As an academic field, philosophy of education is “the philosophical study of education and its problems (…) its central subject matter is education, and its methods are those of philosophy”.[51] “The philosophy of education may be either the philosophy of the process of education or the philosophy of the discipline of education. That is, it may be part of the discipline in the sense of being concerned with the aims, forms, methods, or results of the process of educating or being educated; or it may be metadisciplinary in the sense of being concerned with the concepts, aims, and methods of the discipline.”[52] As such, it is both part of the field of education and a field of applied philosophy, drawing from fields of metaphysics, epistemology,axiology and the philosophical approaches (speculative, prescriptive, and/or analytic) to address questions in and about pedagogy, education policy, andcurriculum, as well as the process of learning, to name a few.[53] For example, it might study what constitutes upbringing and education, the values and norms revealed through upbringing and educational practices, the limits and legitimization of education as an academic discipline, and the relation between education theory and practice.

 

Curriculum

In formal education, a curriculum is the set of courses and their content offered at a school or university. As an idea, curriculum stems from the Latinword for race course, referring to the course of deeds and experiences through which children grow to become mature adults. A curriculum is prescriptive, and is based on a more general syllabus which merely specifies what topics must be understood and to what level to achieve a particular grade or standard.

An academic discipline is a branch of knowledge which is formally taught, either at the university–or via some other such method. Each discipline usually has several sub-disciplines or branches, and distinguishing lines are often both arbitrary and ambiguous. Examples of broad areas of academic disciplines include the natural sciences, mathematics, computer science, social sciences, humanities and applied sciences.[54]

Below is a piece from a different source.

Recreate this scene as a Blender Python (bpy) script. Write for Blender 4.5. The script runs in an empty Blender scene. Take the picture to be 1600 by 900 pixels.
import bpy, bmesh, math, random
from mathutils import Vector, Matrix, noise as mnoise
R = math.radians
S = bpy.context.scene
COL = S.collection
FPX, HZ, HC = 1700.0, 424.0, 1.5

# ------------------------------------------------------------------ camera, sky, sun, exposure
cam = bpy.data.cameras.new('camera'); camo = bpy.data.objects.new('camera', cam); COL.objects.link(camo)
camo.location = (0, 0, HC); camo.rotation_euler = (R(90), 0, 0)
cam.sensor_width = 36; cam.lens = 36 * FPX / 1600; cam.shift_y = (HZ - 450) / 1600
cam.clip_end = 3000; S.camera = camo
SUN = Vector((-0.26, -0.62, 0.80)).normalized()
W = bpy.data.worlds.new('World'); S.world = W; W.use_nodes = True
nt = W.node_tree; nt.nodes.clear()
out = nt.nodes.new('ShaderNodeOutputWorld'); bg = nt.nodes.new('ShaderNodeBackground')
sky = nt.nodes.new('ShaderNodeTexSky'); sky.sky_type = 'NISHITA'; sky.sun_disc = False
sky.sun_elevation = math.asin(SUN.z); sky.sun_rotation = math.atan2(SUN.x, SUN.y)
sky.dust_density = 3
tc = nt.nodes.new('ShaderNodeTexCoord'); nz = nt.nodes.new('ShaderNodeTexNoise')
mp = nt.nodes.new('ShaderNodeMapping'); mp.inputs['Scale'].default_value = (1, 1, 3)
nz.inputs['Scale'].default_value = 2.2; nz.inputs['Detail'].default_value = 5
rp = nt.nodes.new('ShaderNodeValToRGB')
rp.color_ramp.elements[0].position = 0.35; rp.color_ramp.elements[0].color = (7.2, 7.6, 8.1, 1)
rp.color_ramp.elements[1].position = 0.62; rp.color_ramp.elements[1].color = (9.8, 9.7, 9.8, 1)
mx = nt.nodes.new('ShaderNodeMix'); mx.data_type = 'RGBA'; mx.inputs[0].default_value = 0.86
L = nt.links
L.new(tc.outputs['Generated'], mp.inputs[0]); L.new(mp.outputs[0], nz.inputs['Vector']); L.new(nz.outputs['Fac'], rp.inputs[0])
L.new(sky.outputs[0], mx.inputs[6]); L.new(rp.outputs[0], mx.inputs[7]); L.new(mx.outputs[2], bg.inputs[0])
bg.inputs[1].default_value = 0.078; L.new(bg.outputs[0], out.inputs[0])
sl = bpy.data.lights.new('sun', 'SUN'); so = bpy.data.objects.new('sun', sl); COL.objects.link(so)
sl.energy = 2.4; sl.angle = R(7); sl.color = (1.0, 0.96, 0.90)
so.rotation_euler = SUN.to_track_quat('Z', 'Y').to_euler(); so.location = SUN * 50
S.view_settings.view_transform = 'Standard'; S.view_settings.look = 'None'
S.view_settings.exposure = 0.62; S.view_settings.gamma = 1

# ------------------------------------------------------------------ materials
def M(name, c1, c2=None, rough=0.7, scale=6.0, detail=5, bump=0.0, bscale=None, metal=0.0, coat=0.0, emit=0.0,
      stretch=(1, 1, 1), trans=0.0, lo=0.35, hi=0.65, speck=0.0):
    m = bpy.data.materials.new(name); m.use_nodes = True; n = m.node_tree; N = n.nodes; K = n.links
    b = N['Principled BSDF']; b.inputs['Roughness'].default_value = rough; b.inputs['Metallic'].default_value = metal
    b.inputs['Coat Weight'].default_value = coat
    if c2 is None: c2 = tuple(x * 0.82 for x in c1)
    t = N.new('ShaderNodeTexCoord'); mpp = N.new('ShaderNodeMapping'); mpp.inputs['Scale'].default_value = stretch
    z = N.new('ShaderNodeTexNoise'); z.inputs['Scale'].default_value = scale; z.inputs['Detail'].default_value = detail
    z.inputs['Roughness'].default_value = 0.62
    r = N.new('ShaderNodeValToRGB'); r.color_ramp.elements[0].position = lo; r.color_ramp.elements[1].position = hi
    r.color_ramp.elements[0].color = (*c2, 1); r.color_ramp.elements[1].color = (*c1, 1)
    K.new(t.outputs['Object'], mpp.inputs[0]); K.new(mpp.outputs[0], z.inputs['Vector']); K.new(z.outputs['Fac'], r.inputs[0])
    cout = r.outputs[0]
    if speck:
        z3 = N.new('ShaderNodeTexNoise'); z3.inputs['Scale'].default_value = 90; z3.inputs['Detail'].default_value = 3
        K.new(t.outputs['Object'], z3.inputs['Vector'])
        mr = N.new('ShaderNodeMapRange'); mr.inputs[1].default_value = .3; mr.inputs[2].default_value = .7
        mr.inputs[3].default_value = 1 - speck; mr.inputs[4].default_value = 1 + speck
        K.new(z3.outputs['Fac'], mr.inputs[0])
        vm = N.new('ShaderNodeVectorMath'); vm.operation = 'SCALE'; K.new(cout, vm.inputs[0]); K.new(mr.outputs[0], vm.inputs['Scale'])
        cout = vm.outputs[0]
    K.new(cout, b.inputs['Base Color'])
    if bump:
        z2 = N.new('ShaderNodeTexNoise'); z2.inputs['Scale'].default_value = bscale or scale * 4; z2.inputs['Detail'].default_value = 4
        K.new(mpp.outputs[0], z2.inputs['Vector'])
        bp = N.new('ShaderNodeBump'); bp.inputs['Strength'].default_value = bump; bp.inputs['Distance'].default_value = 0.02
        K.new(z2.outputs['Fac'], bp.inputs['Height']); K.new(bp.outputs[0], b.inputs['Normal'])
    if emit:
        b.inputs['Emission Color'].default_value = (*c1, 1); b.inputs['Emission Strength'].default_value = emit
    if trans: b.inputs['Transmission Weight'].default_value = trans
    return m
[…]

Educational institutions may incorporate fine arts as part of K-12 grade curricula or within majors at colleges and universities as electives. The various types of fine arts are music, dance, and theater.[55]

 

Instruction

Instruction is the facilitation of another’s learning. Instructors in primary and secondary institutions are often called teachers, and they direct the education of students and might draw on many subjects like reading, writing, mathematics, science and history. Instructors in post-secondary institutions might be called teachers, instructors, or professors, depending on the type of institution; and they primarily teach only their specific discipline. Studies from the United States suggest that the quality of teachers is the single most important factor affecting student performance, and that countries which score highly on international tests have multiple policies in place to ensure that the teachers they employ are as effective as possible.[56][57] With the passing of NCLB in the United States (No Child Left Behind), teachers must be highly qualified. A popular way to gauge teaching performance is to use student evaluations of teachers (SETS), but these evaluations have been criticized for being counterproductive to learning and inaccurate due to student bias.[38]